In the penultimate build episode of Project Binky, we didn't get as far as we'd hoped. This is not unusual for us as you know, but this one was lined up and ready to go with just a few bits to finish off earlier in the week except for a nasty hand injury sustained by Nik that slowed us down some. Super glue was deployed to keep us going; after all, that's what it was designed to do right?

Anyway, there's no more noodling needed, most things are working as we want and there's just a few things to cross off the list before we can actually get the thing off the stands and out in the wild for the first time.

Subsequent videos will be about the running in period, the get-to-know-you drives, the rolling road tuning session(s) and then the performance drives, along with any snagging and troubleshooting we'll inevitably need to do. Don't worry, there's plenty more to come.

Thanks as always for your incredible patience, it almost feels like we're nearly done now.

Hope you enjoy it!

Cheers,

Nik and Richard.

Project Binky - Episode 41

Comments

Making your own dash took this build to another level! Watching all of these latest episodes I have to juggle the feeling of how insane and unusual it is, with how freakin amazing it is and the awesome craftsmanship you are putting into it! Keep up the excellent work guys. So fun to watch! :D

Kjartan Bartley Hallingstad

You should also have backups for all your 3d prints as well, there would probably be enough space on those USB drives. Not having that much experience with 3D printing I don't know what additional things to backup beyond the 3D project files themselves.

Erik Ekedahl

From an experienced software developer, you need to back up everything you did. My suggestion: learn to use git (useful anyways for software development) and backup your code to github (either private or public repo depending on your preference). If you don't want to learn GIT and just have your copy offline, get a couple USB drives from different venders and put copies on each. In addition, you need to backup your environment. the IDE you use to compile the code plus any libraries you might have used, all the install files you used of the versions you used. Final step, document everything, how you installed, order installed, how you connected to the devices, compile settings, IDE settings, etc. In your code you also need to document. Don't document what you are doing but why. I can read the code and see you are incrementing x until it reaches the value of y before doing something, but I don't know why. Comments are free, don't cost you anything in your final code, but done right it helps you a ton when it comes to understanding what is going on. Why go through this? In a year or two you will either find something you need to update/change/fix, or a device might fail and you need to replace it. When that happens you will sit down and realize you forgot a ton of details on how and why you did things. Why copy the IDE and libraries? Things change, you might have a new computer, and while you did your work on v1.2.3 in a year or two it might be v3.2.4 and oh, by the way, there were several breaking changes between then and now and your code no longer compiles.

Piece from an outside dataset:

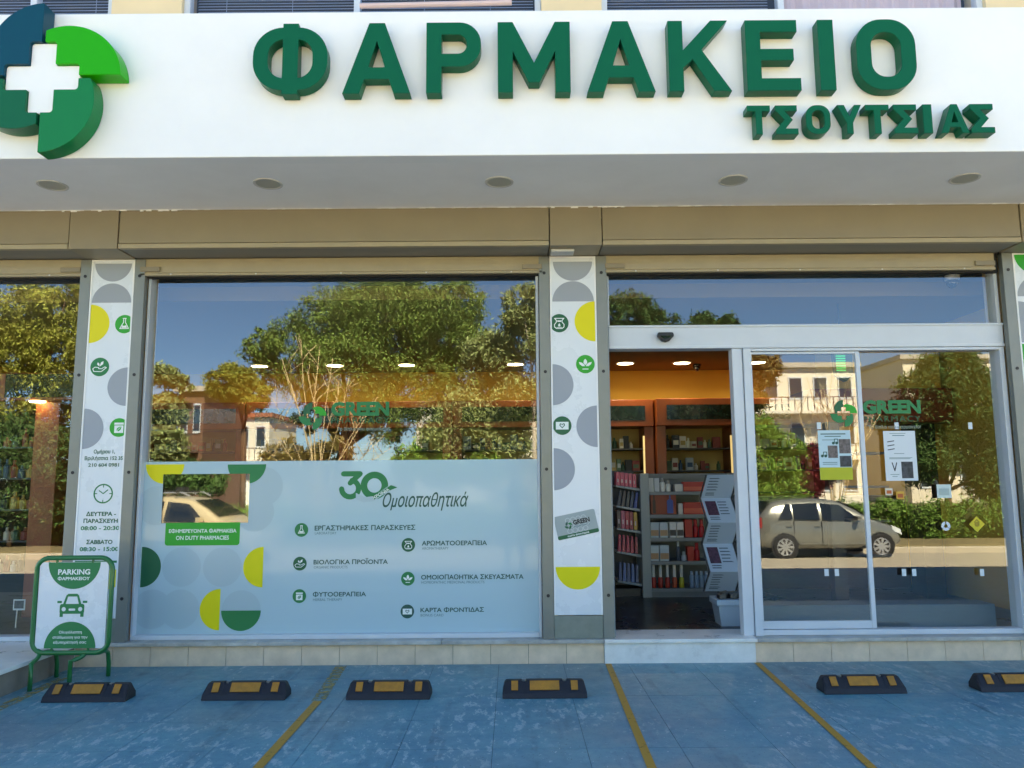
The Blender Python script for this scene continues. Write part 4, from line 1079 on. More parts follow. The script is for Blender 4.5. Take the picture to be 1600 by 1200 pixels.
def carton(x0, x1, y0, row, col, cn, label, grp=None, depth=.09, y=YGD + .05, band=None, zt=None):
    a, z1 = X(x0, y0, y); b_ = X(x1, y0, y)[0]; z0 = SZ[row] + .0006
    t = thing('toiletry_carton', label, 'carton', ((a + b_) / 2, y, z0), grp)
    bx('box', PM(cn, col), t, a + .001, b_ - .001, y, y + depth, z0, z1, bevel=.001)
    if band: sheet('label_print', csg([('+', rect(a + .004, b_ - .004, z0 + (z1 - z0) * .12, z0 + (z1 - z0) * .5))]), y - .0012, PM(band[0], band[1]), t)
    return t
def bottle(x0, x1, y0, row, col, cn, cap, label, grp=None, y=YGD + .05, capf=.35):
    a, z1 = X(x0, y0, y); b_ = X(x1, y0, y)[0]; z0 = SZ[row] + .0006; h = z1 - z0; r_ = (b_ - a) / 2; cx_ = (a + b_) / 2
    t = thing('toiletry_bottle', label, 'bottle', (cx_, y + r_, z0), grp)
    MB().lathe([(r_ * .93, 0), (r_, .004), (r_, h * (1 - capf) * .88), (r_ * .6, h * (1 - capf))], (cx_, y + r_, z0), 14).build('body', PM(cn, col), t, smooth=True)
    MB().lathe([(r_ * .62, h * (1 - capf) + .0005), (r_ * .62, h * .97), (r_ * .5, h)], (cx_, y + r_, z0), 14).build('cap', PM('cap_' + cap.strip('#'), cap), t)
    return t
g1 = 'toiletries on the top shelf of the grey gondola'
carton(662, 690, 230, 0, '#b9bcbe', 'silver', 'silver carton, first on the top gondola shelf', g1); carton(692, 720, 230, 0, '#b9bcbe', 'silver', 'silver carton, second on the top gondola shelf', g1)
bottle(724, 753, 228, 0, '#d9d6cf', 'white', '#8f8d8a', 'taller white jar on the top gondola shelf', g1, capf=.3); bottle(756, 782, 242, 0, '#d9d6cf', 'white', '#8f8d8a', 'shorter white jar on the top gondola shelf', g1, capf=.3)
carton(803, 846, 262, 0, '#c9c2bb', 'pinkish', 'low pale carton left of the red carton on the top gondola shelf', g1)
carton(848, 962, 250, 0, '#b5281a', 'red', 'long red carton on the top gondola shelf', g1, band=('orange', '#d0563a'))
g2 = 'toiletries on the second shelf of the grey gondola'
gs = carton(672, 810, 312, 1, '#8f3a1c', 'rust', 'rust coloured display box with dark bottles on the second gondola shelf', g2)
carton(822, 846, 366, 1, '#c9c2bb', 'pinkish', 'narrow pale carton on the second gondola shelf', g2); carton(848, 966, 360, 1, '#b5281a', 'red', 'long red carton on the second gondola shelf', g2, band=('orange', '#d0563a'))
for x0, x1, c_, nm in ((688, 704, '#3a2016', 'brown'), (765, 798, '#2b4a94', 'blue')):
    a, z1 = X(x0, 322); b_ = X(x1, 322)[0]; z0 = SZ[1] + .012
    MB().prism([(a, z0), (b_, z0), (b_, z0 + (z1 - z0) * .7), ((a + b_) / 2 + .008, z0 + (z1 - z0) * .78), ((a + b_) / 2 + .008, z1), ((a + b_) / 2 - .008, z1), ((a + b_) / 2 - .008, z0 + (z1 - z0) * .78), (a, z0 + (z1 - z0) * .7)], YGD + .047, YGD + .0495).build('bottle_print', PM(nm, c_), gs)
g3 = 'toiletries on the third shelf of the grey gondola'
for i, (a, b_) in enumerate(((672, 718), (722, 766))): carton(a, b_, 468, 2, '#b8c4c8', 'ice', ('pale blue', 'second pale blue')[i] + ' carton with an orange print on the third gondola shelf', g3, band=('tan', '#b08a66'))
for i, (a, b_) in enumerate(((774, 810), (813, 850))): carton(a, b_, 466, 2, '#d9d6cf', 'white', ('white', 'right-hand white')[i] + ' carton with a dark band on the third gondola shelf', g3, band=('dark', '#3b3433'))
carton(856, 897, 452, 2, '#b5281a', 'red', 'red carton on the third gondola shelf', g3)
for i, (a, b_) in enumerate(((901, 930), (934, 963))): bottle(a, b_, 452, 2, '#b4161c', 'crimson', '#c0262a', ('left', 'right')[i] + ' crimson bottle on the third gondola shelf', g3)
g4 = 'toiletries on the fourth shelf of the grey gondola'
for i, (a, b_) in enumerate(((670, 718), (722, 772))): carton(a, b_, 590, 3, '#b8c4c8', 'ice', ('pale blue', 'second pale blue')[i] + ' carton with an orange print on the fourth gondola shelf', g4, band=('tan', '#b08a66'))
bottle(812, 832, 570, 3, '#3a4658', 'slate', '#c8ced2', 'slender slate blue bottle on the fourth gondola shelf', g4, capf=.25); bottle(840, 868, 625, 3, '#b9bcbe', 'silver', '#9aa0a4', 'short silver tube on the fourth gondola shelf', g4)
carton(870, 906, 597, 3, '#b5281a', 'red', 'red carton on the fourth gondola shelf', g4); bottle(908, 938, 578, 3, '#b4161c', 'crimson', '#c0262a', 'crimson bottle on the fourth gondola shelf', g4)
g5 = 'bottles on the bottom shelf of the grey gondola'
for i in range(5): bottle(677 + i * 37.5, 703 + i * 37.5, 693, 4, ('#b03324', '#b03324', '#b03324', '#b04a2c', '#a8a32a')[i], ('brick', 'brick', 'brick', 'rusty', 'lime')[i], '#d9d6d0', ('first brick red', 'second brick red', 'third brick red', 'rusty', 'lime yellow')[i] + ' spray bottle with white top on the bottom gondola shelf', g5, capf=.55)
for i in range(4): bottle(884 + i * 26, 908 + i * 26, 730, 4, '#7f93a8', 'clear_blue', '#9fb0bf', ('first', 'second', 'third', 'fourth')[i] + ' clear blue bottle on the bottom gondola shelf', g5, capf=.2)
# end wing of the gondola with slanted shelves
wg = thing('end_shelf', 'narrow end shelf with slanted trays left of the grey gondola', 'shelf unit', (X(550, 900)[0], YGD + .1, FZ))
wx0, wx1 = X(482, 300)[0], gx0 - .002
bx('back_panel', M_DARKMET, wg, wx0, wx1, YGD + .40, YGD + .43, FZ, gtop + .02); bx('base', M_BLACK, wg, wx0, wx1, YGD + .1, YGD + .399, FZ, FZ + .08)
rows = ((268, 'a', ['#c2405c'] * 5, 'pink carton', 195), (378, 'b', ['#2a2a30', '#4a3a30', '#35322f', '#24324c', '#22408a'], 'dark pouch', 292), (498, 'c', ['#3a2a2e', '#b04a66', '#a8203c', '#8f1c34', '#b58a2c'], 'slim carton', 402), (625, 'd', ['#b32340', '#a81e3a', '#b32340', '#a81e3a', '#99182f'], 'red pouch', 532), (782, 'e', ['#2c4470', '#3a5c92', '#2c4470', '#3a5c92', '#2c4470'], 'blue pouch', 682))
RN = ['top', 'second', 'third', 'fourth', 'bottom']; ON = ['leftmost', 'second', 'middle', 'fourth', 'rightmost']
for i, (cy_, _, cols, nm, top_) in enumerate(rows):
    z = X(550, cy_)[1]
    s_ = MB(); s_.add([(wx0 + .02, YGD + .05, z), (wx1, YGD + .05, z - .035), (wx1, YGD + .399, z - .035), (wx0 + .02, YGD + .399, z), (wx0 + .02, YGD + .05, z - .015), (wx1, YGD + .05, z - .062), (wx1, YGD + .399, z - .062), (wx0 + .02, YGD + .399, z - .015)], [(0, 1, 2, 3), (7, 6, 5, 4), (0, 4, 5, 1), (1, 5, 6, 2), (2, 6, 7, 3), (3, 7, 4, 0)])
    s_.build('tray', mat('tray_grey', '#8d9496', .4), wg)
    zt = X(550, top_)[1]; W = (wx1 - .02 - wx0 - .03) / 5
    for j in range(5):
        a = wx0 + .025 + j * W; base = z - .035 * (a - wx0) / (wx1 - wx0) + .001; h = zt - z
        nmx = {0: 'pink', 1: 'dark', 2: 'slim', 3: 'red', 4: 'blue'}[i]
        t = thing('packet', f'{ON[j]} {nm} on the {RN[i]} tray of the end shelf', 'packet', (a + W / 2, YGD + .1, base), 'packets on the slanted end shelf')
        p = MB()
        if i in (0, 2): p.box(a + .002, a + W - .002, YGD + .07, YGD + .2, base, base + h)
        else:
            sk = .03 if i == 1 else .008
            p.add([(a + .004, YGD + .07, base), (a + W - .004, YGD + .07, base - .002), (a + W - .004, YGD + .12, base - .002), (a + .004, YGD + .12, base), (a + sk + .008, YGD + .085, base + h), (a + W + sk - .012, YGD + .085, base + h - .01), (a + W + sk - .012, YGD + .1, base + h - .01), (a + sk + .008, YGD + .1, base + h)],
                  [(0, 3, 2, 1), (4, 5, 6, 7), (0, 1, 5, 4), (1, 2, 6, 5), (2, 3, 7, 6), (3, 0, 4, 7)])
        p.build('pack', mat('packet_' + cols[j].strip('#'), cols[j], .35), t, bevel=.003)
        bx('label_print', mat('packet_label', '#c6a9a6', .5), t, a + W * .3, a + W * .62, YGD + .0685, YGD + .0695, base + h * .25, base + h * .5) if i in (0, 2) else None
# ---- zigzag leaflet rack and bin by the door post
YR = .95
def XR_(cx_, cy_, y=YR): p = at(820 + cx_ / 3.429, 680 + cy_ / 3.429, y=y); return p.x, p.z
rk = thing('leaflet_rack', 'zigzag wire leaflet rack holding printed sheets beside the open door', 'rack', (XR_(1050, 900)[0], YR, FZ))
zz = [(985, 212, .12), (968, 340, 0), (992, 470, .12), (978, 590, 0), (1002, 735, .12), (990, 850, 0)]
rx1 = XR_(1108, 300)[0] + .04
M_LEAF = mat('leaflet', '#a6b8c8', .4); M_LEAF2 = mat('leaflet_print', '#51606e', .5, var=.5, scale=60)
for i in range(5):
    (xa, ya, da), (xb, yb, db) = zz[i], zz[i + 1]
    x0, z0 = XR_(xa, ya); x0b, z1 = XR_(xb, yb)
    y0, y1 = YR + .16 - da, YR + .16 - db
    p = MB(); wdt = .27
    p.add([(x0b, y1, z1), (x0b + wdt, y1, z1), (x0 + wdt, y0, z0), (x0, y0, z0), (x0b, y1 + .006, z1), (x0b + wdt, y1 + .006, z1), (x0 + wdt, y0 + .006, z0), (x0, y0 + .006, z0)], [(0, 1, 2, 3), (7, 6, 5, 4), (0, 4, 5, 1), (1, 5, 6, 2), (2, 6, 7, 3), (3, 7, 4, 0)])
    lf_ = p.build('leaflet', M_LEAF, rk)
    def pt_(u, v, off=.002): return (x0b + (x0 - x0b) * v + wdt * u, y1 + (y0 - y1) * v - off, z1 + (z0 - z1) * v)
    q = MB()
    if i % 2:
        q.quad(pt_(.08, .3), pt_(.45, .3), pt_(.45, .88), pt_(.08, .88))
        lf_2 = q.build('photo', mat('leaflet_photo', '#4a2a3c', .5, var=.7, scale=45), lf_)
        q = MB()
    for v in (.12, .2, .34, .46, .58, .7, .82):
        u0 = .5 if i % 2 and v > .25 else .1
        q.quad(pt_(u0, v), pt_(u0 + random.uniform(.25, .4), v), pt_(u0 + .3, v + .04), pt_(u0, v + .04))
    q.build('print_lines', M_LEAF2, lf_, kind='stuff')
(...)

For libraries it might be worse, the library might have been 'obsoleted' or abandoned and is no longer available, or updated and the API has changed.

Erik Ekedahl

SO CLOSE!!! Y'all are giving me confidence on my own crazy interior ideas. I have a concept for my project (still VERY far in the future) that would require making custom plastic rocker switch covers that look OEM. I think it's doable. Onward and upward, gents!